We used to laugh at the little old lady who painted her poodle's toenails, but now such behavior is starting to look quite normal. And it's validated at every turn, whether by PetsMart or trainer Gary Wilkes or Martha Stewart.

But even the most DONKish DONK recognizes there are limits.
Tina and Rob Harter would never dress Blaze in leather, they say.
Lisa Maksym's brother-in-law scrambles eggs and prepares special gravies for his dog. She wouldn't do that. (Although, she quickly adds, she finds nothing wrong with it.)
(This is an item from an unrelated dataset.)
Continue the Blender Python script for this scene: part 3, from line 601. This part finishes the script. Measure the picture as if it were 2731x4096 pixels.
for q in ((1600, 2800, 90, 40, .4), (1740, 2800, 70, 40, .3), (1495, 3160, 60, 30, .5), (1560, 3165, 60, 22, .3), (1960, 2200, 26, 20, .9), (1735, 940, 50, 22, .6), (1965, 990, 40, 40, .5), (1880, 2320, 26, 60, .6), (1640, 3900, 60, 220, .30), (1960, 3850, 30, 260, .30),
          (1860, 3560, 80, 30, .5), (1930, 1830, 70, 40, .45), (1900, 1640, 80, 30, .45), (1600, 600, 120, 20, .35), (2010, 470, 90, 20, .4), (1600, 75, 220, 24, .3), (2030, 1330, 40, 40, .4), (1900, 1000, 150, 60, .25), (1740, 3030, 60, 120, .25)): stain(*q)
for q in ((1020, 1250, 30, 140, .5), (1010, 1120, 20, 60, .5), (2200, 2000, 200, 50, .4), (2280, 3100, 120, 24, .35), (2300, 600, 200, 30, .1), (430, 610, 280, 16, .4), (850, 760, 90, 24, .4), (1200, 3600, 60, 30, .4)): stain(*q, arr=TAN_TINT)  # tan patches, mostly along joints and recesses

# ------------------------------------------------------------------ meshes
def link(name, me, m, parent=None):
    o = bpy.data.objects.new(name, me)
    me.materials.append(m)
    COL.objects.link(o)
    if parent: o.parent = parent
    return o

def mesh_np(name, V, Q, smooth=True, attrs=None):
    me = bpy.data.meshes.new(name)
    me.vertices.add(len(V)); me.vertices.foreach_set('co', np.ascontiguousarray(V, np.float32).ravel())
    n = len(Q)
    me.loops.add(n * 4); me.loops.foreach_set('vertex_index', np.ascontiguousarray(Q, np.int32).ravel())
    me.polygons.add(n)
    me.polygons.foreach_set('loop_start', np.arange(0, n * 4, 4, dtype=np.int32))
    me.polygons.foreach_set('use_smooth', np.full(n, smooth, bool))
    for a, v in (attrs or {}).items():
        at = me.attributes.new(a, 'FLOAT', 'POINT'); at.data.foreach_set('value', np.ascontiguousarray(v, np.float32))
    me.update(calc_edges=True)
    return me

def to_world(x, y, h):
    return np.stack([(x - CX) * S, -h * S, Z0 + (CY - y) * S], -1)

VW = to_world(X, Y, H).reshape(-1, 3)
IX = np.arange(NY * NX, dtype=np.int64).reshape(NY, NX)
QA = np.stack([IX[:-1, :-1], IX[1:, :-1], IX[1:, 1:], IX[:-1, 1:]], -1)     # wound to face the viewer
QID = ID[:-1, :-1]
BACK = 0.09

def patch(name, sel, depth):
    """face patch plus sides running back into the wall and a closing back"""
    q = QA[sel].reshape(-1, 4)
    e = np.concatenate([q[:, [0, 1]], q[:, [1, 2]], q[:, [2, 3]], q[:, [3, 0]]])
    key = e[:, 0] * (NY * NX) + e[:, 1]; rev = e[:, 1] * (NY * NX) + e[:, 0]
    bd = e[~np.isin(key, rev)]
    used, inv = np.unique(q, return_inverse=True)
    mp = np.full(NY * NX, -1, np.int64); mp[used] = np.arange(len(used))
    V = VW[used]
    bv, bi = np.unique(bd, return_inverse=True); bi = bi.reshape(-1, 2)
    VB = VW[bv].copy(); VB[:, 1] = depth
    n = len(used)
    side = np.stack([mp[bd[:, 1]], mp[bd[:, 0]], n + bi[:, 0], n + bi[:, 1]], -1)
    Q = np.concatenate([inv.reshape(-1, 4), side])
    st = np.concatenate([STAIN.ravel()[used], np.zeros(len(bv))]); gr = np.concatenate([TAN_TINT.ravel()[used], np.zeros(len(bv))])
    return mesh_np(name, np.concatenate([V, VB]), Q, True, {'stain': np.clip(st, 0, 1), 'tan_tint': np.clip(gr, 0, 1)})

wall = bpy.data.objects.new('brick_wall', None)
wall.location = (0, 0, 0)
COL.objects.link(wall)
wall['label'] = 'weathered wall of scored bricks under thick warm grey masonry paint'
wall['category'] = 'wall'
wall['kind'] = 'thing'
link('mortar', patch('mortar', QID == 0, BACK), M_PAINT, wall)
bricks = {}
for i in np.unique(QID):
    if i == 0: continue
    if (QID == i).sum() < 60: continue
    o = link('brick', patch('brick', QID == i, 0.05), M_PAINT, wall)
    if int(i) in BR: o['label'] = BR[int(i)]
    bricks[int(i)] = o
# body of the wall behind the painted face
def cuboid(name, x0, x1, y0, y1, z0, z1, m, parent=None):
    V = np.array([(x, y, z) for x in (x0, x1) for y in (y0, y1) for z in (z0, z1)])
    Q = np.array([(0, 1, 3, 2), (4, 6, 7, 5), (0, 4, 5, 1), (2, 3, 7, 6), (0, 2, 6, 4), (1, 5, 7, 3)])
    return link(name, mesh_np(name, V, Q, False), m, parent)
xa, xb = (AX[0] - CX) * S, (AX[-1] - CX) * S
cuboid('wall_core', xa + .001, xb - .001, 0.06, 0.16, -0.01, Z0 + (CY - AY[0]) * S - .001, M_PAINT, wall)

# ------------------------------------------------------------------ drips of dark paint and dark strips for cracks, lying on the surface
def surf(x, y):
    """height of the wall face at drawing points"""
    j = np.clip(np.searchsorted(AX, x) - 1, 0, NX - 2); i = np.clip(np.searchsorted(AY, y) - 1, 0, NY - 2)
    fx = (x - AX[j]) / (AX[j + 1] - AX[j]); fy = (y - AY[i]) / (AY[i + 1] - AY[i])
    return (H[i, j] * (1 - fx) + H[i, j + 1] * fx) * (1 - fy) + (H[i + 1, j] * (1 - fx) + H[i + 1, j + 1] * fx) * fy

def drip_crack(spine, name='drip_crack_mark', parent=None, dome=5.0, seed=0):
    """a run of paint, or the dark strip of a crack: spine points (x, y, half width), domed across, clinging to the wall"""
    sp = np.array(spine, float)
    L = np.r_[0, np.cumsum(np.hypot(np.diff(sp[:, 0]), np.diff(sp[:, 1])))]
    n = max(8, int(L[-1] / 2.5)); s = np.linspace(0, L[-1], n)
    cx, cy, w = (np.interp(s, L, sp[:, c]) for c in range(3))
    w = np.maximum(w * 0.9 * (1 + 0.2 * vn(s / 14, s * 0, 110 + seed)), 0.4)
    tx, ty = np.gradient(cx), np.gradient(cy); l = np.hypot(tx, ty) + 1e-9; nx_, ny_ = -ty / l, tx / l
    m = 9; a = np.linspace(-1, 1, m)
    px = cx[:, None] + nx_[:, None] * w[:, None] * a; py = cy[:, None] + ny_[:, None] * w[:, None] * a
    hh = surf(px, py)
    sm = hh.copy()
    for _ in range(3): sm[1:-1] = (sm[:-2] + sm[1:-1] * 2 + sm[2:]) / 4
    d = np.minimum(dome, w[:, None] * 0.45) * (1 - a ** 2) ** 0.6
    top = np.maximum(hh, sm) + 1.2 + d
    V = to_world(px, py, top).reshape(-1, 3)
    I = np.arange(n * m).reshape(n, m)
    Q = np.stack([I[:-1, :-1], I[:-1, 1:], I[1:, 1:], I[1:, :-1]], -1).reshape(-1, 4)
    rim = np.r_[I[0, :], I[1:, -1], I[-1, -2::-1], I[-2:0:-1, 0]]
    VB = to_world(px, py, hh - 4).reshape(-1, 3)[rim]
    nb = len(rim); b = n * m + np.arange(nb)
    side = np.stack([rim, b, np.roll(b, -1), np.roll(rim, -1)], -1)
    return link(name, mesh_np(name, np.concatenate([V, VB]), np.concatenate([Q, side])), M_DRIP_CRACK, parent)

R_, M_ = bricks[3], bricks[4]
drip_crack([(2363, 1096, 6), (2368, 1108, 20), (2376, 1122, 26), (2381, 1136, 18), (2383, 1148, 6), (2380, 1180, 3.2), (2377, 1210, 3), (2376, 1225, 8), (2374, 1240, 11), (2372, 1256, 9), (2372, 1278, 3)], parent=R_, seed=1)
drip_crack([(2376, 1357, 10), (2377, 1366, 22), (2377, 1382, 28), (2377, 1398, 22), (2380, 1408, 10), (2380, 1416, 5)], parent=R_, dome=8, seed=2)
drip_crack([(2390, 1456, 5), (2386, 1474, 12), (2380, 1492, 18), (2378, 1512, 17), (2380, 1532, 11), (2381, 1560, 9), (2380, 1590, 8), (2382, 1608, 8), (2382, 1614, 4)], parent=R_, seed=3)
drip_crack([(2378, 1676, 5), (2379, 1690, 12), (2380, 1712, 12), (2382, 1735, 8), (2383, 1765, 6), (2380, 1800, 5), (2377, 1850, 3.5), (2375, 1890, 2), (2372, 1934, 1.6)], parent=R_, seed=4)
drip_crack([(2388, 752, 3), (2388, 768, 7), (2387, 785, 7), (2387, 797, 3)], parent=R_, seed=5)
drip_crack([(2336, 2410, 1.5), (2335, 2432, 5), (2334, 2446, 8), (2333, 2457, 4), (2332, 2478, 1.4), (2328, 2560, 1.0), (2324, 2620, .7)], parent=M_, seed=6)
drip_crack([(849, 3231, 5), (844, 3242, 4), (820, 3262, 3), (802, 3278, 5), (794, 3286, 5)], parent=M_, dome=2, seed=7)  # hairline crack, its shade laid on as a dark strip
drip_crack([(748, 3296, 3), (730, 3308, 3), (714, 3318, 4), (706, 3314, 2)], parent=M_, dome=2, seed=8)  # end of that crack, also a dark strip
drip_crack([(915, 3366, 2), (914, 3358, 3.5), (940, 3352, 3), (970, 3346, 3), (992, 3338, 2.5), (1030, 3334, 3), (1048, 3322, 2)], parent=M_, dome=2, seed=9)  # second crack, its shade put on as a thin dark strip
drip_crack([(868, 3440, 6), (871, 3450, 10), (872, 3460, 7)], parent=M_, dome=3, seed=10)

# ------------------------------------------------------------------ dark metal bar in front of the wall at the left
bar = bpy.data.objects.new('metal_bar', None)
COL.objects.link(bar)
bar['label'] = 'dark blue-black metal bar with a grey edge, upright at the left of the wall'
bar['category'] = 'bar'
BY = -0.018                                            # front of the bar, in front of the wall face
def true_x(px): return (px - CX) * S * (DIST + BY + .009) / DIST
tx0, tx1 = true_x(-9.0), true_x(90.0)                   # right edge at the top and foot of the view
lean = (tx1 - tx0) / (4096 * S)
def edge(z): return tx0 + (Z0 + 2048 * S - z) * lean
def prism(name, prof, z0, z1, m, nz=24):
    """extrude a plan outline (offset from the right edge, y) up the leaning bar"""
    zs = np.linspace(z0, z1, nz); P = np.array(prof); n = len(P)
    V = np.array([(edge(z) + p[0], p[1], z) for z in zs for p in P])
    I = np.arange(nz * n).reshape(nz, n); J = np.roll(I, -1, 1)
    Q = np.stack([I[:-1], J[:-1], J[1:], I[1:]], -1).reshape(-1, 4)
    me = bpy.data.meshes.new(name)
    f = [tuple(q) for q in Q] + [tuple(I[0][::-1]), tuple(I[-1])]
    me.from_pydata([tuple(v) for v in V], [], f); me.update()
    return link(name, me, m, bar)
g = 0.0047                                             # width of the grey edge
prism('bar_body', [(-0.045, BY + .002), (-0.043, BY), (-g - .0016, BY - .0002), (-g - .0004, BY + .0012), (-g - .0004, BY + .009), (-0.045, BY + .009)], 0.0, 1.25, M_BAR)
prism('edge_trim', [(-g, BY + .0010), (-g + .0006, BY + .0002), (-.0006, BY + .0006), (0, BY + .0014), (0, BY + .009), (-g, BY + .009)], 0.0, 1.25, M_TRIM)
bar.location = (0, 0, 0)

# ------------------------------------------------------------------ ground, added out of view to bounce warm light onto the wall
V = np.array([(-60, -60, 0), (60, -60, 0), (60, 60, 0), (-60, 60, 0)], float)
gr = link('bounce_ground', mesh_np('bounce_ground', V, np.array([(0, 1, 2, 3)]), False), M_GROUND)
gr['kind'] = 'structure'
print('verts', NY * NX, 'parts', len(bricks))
Judd Herberger can't stand it when dogs ride on the laps of drivers.
Lyle Miller says, "There's cat and dog owners who buy the precious-gem collars. I think that's going a little bit extreme, because I can't even afford my own precious gems, let alone my dog's. I don't think I'd ever do that. It's not Sara."

But if it were Sara, and Miller were to win the lottery, would a certain Dalmatian be dripping in diamonds?